Sinfoniker wirbeln im Höllenfeuer
Orchester, Chor und Solisten überzeugen mit Dvoráks Requiem. Immer wieder wechseln Chorparts mit denen der Solisten ab, was höchste Konzentration aller Beteiligten verlangt.
Wuppertal. Mit Antonin Dvoráks "Stabat mater" hatte die letzte Saison der Chorkonzerte in der Stadthalle geendet, mit seinem Requiem starteten am Totensonntag das Sinfonieorchester, der Chor der Konzertgesellschaft und Solisten in die neue.
Obwohl er tiefgläubig war, schrieb Dvorák sein Requiem nicht für die kirchliche Liturgie, sondern für den Konzertsaal. Es wirkt weniger geheimnisvoll wie das Mozart-Requiem, weniger spektakulär wie das apokalyptische Werk von Berlioz, ist nicht so reich an opernhaften Ohrwürmern wie Verdis Totenmesse und nicht so tröstlich wie das "Deutsche Requiem" von Johannes Brahms.

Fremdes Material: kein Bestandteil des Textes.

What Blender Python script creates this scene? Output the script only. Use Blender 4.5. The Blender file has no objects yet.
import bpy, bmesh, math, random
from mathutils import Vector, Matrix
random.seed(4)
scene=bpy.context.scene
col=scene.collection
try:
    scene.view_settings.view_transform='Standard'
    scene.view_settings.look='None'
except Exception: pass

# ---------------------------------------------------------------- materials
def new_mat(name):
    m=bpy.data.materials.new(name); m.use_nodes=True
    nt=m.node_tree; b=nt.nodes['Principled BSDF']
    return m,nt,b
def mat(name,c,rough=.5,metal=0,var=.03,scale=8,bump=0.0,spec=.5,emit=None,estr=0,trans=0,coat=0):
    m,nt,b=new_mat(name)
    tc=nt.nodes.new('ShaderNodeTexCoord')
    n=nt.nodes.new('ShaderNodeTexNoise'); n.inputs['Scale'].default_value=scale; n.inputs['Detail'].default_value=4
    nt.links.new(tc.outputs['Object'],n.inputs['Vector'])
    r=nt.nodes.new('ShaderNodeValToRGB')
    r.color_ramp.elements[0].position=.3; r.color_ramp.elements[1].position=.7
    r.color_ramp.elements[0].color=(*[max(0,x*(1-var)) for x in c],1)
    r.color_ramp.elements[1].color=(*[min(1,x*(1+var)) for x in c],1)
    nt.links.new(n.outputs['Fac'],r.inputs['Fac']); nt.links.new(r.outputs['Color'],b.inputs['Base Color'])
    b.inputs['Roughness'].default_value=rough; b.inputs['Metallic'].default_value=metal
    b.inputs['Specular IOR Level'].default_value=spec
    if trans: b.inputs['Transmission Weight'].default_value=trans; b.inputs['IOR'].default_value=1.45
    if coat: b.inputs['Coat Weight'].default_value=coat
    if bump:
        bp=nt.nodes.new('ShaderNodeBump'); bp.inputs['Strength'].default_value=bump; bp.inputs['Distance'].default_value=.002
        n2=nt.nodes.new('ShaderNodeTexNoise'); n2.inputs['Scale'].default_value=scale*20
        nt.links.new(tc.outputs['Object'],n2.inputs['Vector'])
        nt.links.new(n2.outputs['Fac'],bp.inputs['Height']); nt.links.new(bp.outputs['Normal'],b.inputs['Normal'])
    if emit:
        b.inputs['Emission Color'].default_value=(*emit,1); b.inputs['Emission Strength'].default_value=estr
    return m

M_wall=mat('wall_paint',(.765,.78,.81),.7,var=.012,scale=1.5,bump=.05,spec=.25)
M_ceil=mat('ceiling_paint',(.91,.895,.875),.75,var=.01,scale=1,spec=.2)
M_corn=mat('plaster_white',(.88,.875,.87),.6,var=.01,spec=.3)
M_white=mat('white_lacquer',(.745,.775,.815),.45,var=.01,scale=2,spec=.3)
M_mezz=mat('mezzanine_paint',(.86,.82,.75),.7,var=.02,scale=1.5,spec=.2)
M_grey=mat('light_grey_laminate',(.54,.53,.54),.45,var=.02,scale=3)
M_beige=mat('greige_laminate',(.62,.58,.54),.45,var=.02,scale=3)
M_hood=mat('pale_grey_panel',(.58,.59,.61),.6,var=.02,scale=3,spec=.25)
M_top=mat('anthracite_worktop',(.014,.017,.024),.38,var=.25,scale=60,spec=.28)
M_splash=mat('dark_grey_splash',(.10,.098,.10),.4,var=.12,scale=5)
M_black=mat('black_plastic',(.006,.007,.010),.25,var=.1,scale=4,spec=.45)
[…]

Dennoch berührt das b-Moll Werk des Prager Tonschöpfers von 1830 mit der markanten Leitmotivik tief - besonders, wenn es in einer so ausgefeilten Aufführung präsentiert wird wie in Wuppertal. Beim jungen, kanadischen Gast-Dirigenten Charles Olivieri-Munroe ist das opulente Werk in besten Händen.

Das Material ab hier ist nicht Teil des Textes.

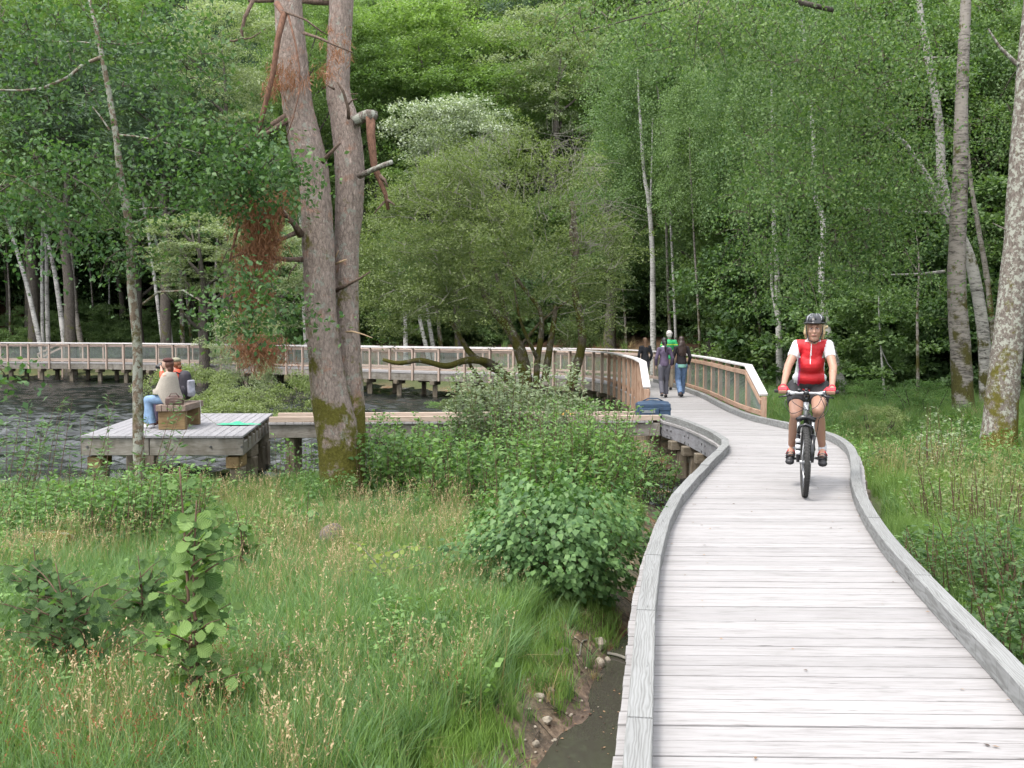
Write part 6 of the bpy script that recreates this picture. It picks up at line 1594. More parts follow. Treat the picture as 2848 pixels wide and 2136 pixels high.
mp('skin', (.42, .235, .165), .5, .06); mp('skin_pale', (.60, .38, .29), .5, .06); mp('lip', (.42, .17, .14), .5); mp('eye', (.05, .04, .035), .3); mp('eyewhite', (.6, .57, .54), .4)
mp('red', (.62, .012, .022), .6); mp('white_cloth', (.80, .80, .83), .7, .04); mp('black_cloth', (.012, .011, .014), .7); mp('magenta', (.42, .03, .16), .6)
mp('blond', (.55, .42, .24), .6, .3, sc=60); mp('helmet_black', (.012, .012, .015), .18, spec=.6); mp('helmet_grey', (.30, .31, .34), .25); mp('strap', (.02, .015, .03), .6); mp('shoe', (.02, .02, .024), .5); mp('sock', (.55, .56, .6), .8); mp('glove', (.65, .03, .05), .6)
mp('rubber', (.030, .029, .028), .75, .2); mp('frame_black', (.010, .010, .014), .25, spec=.6); mp('silver', (.55, .56, .58), .28, metal=.7); mp('rim', (.12, .12, .13), .3, metal=.7); mp('navy', (.02, .025, .10), .4); mp('decal_white', (.75, .75, .78), .4)
mp('jeans', (.13, .21, .36), .8, .25, sc=14); mp('jeans_light', (.20, .32, .50), .8, .25, sc=10); mp('hair_dark', (.035, .016, .012), .5, .3, sc=50); mp('hair_black', (.012, .010, .012), .5); mp('hair_brown', (.20, .11, .06), .55, .3, sc=50); mp('hair_white', (.55, .52, .50), .7, .2, sc=50); mp('hair_red', (.11, .04, .025), .6, .3, sc=50); mp('hair_ginger', (.24, .10, .045), .6, .3, sc=50)
mp('black_knit', (.012, .008, .012), .9); mp('plum', (.10, .075, .13), .85, .2); mp('grey_trouser', (.12, .12, .15), .8); mp('green_vest', (.02, .36, .12), .7, .35, sc=7); mp('yellow_stripe', (.45, .62, .04), .7); mp('beige', (.50, .42, .32), .8); mp('teal_hem', (.19, .42, .36), .8)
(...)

Immer wieder wechseln Chorparts mit denen der Solisten ab, was höchste Konzentration aller Beteiligten verlangt. Elena Fink (Sopran), Stefanie Schaefer (Alt), Cornel Frey (Tenor) und Martin Krasnenko (Bass) bilden das Solistenquartett mit beweglichen und gut miteinander harmonierenden Stimmen.
Auch die Wuppertaler Sinfoniker glänzen mit engagiertem Spiel: Das Höllenfeuer ("Confutatis maledictis") malen die Musiker in erregten Instrumentenfarben, Pauken wirbeln und Posaunen künden vom Inferno des jüngsten Gerichtes. Die "Tuba mirum"-Einleitung aber mahnt leise und beklemmend an die Schrecken, die den Menschen erwarten.
Erst der zweite Teil des 13-sätzigen Requiems klingt versöhnlicher. Freudig ist das lichte "Offertorio", das im "Sanctus" fast jubelnd endet. Die Phrase "Libera eas" (Bewahre sie) zitieren die einzelnen Chorabteilungen immer wieder wie beschwörend, bis im bewegenden "Pie Jesu" (Milder Jesus) Solistenterzett und fünfstimmiger Chor um die Ruhe der Toten bitten.
Ruhig und erlöschend klingt das Requiem im "Agnus Dei" aus, nachdem das Leitmotiv des Todesmarsches noch einmal aufgeflackert ist - ewige Ruhe und Verdammnis lagen für Dvorák offensichtlich dicht beieinander.